I am also caring, although I’m not sure that’s something you can ever be too much of. I do love dogs, and working on loving Doodle MPB crazy as much as she clearly loves me. I can be emotional, although I rarely am and I am almost never emotional outside the comfort of my home. And yes, I am straightforward, and I am impatient, and I probably swear too much too. I am a little bit arrogant at times particularly about my work and it’s one of my least favorite personality traits so I work hard to keep it in check. And yet, at the exact same time, I also doubt myself constantly and worry obsessively over small mistakes. I acknowledge at times I am not always a perfect saint, and while I would never intentionally upset someone, I know I have from time to time and I know I have people in this world who do not like me for a number of reasons, but such is life. And yes, I am a bit of survivor, but I do not wear that badge with pride, I wear it only because I have no choice in the matter.

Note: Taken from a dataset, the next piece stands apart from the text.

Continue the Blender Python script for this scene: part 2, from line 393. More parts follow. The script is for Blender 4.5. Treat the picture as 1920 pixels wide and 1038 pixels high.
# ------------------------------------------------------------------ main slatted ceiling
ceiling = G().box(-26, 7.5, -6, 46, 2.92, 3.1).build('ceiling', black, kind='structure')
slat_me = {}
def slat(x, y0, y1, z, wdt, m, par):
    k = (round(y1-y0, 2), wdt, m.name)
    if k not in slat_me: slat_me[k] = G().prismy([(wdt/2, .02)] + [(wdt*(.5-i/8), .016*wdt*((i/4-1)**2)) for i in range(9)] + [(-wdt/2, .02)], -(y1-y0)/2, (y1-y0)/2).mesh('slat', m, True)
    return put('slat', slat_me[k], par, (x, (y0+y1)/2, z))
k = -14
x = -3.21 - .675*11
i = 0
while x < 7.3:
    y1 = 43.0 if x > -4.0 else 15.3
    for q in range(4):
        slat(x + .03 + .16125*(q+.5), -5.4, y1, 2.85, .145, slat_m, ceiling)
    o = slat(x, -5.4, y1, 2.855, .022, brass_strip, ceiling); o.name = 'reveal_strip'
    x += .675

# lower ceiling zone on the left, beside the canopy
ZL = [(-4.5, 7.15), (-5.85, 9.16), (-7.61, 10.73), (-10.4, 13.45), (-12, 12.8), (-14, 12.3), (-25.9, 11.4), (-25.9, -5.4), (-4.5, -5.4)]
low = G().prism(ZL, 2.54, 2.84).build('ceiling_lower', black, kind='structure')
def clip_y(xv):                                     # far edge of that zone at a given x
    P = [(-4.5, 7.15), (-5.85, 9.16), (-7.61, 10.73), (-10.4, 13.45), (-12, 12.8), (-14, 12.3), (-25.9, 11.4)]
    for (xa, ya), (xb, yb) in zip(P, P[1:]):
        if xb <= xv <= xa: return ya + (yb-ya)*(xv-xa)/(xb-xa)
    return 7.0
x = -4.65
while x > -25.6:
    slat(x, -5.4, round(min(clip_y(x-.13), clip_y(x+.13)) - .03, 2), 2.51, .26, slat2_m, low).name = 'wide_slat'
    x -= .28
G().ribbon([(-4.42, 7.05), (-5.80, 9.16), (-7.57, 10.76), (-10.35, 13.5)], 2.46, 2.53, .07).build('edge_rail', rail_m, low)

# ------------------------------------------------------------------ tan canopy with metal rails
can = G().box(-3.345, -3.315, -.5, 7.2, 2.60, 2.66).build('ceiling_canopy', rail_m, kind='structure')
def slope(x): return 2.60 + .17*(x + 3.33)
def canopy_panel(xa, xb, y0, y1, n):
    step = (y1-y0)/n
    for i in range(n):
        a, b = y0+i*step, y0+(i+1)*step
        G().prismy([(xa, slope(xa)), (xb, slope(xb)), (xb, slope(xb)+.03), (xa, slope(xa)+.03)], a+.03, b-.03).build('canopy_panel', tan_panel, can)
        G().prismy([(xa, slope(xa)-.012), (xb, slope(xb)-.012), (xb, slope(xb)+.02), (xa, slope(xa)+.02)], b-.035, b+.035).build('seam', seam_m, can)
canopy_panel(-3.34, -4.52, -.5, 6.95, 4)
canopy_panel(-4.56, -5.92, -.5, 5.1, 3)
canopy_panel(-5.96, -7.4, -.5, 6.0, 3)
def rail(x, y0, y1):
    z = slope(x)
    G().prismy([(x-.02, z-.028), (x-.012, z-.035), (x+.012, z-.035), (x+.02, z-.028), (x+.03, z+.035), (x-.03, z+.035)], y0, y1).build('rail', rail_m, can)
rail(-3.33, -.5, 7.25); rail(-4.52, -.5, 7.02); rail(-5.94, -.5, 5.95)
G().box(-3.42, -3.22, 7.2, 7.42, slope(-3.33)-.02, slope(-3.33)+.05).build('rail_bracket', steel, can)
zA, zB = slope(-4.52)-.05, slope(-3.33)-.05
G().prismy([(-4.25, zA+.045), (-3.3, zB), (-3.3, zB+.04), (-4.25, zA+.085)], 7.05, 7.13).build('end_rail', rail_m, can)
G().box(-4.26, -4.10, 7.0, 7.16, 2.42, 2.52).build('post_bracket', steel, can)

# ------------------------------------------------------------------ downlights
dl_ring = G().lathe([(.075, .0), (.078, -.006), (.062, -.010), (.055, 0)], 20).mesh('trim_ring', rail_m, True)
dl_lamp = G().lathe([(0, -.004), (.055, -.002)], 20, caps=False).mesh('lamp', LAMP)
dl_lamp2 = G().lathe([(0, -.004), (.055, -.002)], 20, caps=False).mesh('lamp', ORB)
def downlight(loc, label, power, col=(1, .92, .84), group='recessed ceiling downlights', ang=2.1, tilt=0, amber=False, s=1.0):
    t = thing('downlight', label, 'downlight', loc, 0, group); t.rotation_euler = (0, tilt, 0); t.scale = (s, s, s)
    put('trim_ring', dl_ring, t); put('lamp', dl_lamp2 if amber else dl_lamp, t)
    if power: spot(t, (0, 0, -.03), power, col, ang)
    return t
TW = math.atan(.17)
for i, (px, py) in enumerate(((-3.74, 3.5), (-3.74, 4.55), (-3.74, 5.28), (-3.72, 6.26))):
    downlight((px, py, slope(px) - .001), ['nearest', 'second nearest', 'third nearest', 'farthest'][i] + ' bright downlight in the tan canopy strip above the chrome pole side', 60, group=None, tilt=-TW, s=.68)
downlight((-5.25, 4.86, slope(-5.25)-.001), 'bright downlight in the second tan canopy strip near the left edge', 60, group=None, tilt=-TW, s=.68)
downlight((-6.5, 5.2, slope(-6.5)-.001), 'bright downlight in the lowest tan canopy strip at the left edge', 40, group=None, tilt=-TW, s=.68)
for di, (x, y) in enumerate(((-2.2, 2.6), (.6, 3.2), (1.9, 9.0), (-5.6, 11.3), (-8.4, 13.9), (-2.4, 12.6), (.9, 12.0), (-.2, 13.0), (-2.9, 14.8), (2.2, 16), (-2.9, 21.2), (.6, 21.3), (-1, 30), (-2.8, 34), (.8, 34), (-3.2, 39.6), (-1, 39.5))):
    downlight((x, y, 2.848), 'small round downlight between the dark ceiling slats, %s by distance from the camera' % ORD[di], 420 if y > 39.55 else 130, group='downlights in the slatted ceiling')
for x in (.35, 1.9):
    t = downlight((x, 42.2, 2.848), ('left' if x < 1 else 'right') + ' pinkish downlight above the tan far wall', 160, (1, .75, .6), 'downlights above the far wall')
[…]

But when I think about who I am, I am also someone who is dedicated to anything I put my mind to, except maybe exercising as much as I wish I had time for. I am dedicated to my career and professional development. I take commitments seriously and I don’t make promises unless I know I can keep them. I take things personally. I stress over the small stuff, more then I probably should. And, I despise being late.
And those who know all of these things about me and embrace all of my labels, to quote CandidKay, they are my Keepers. I don’t have many of them, but they are the ones who love me not in spite of all my labels, but because of them.
I’m rather confident when I say, Keepers are some of the best people in the world. I’ll continue to cherish mine, and hopefully you do to.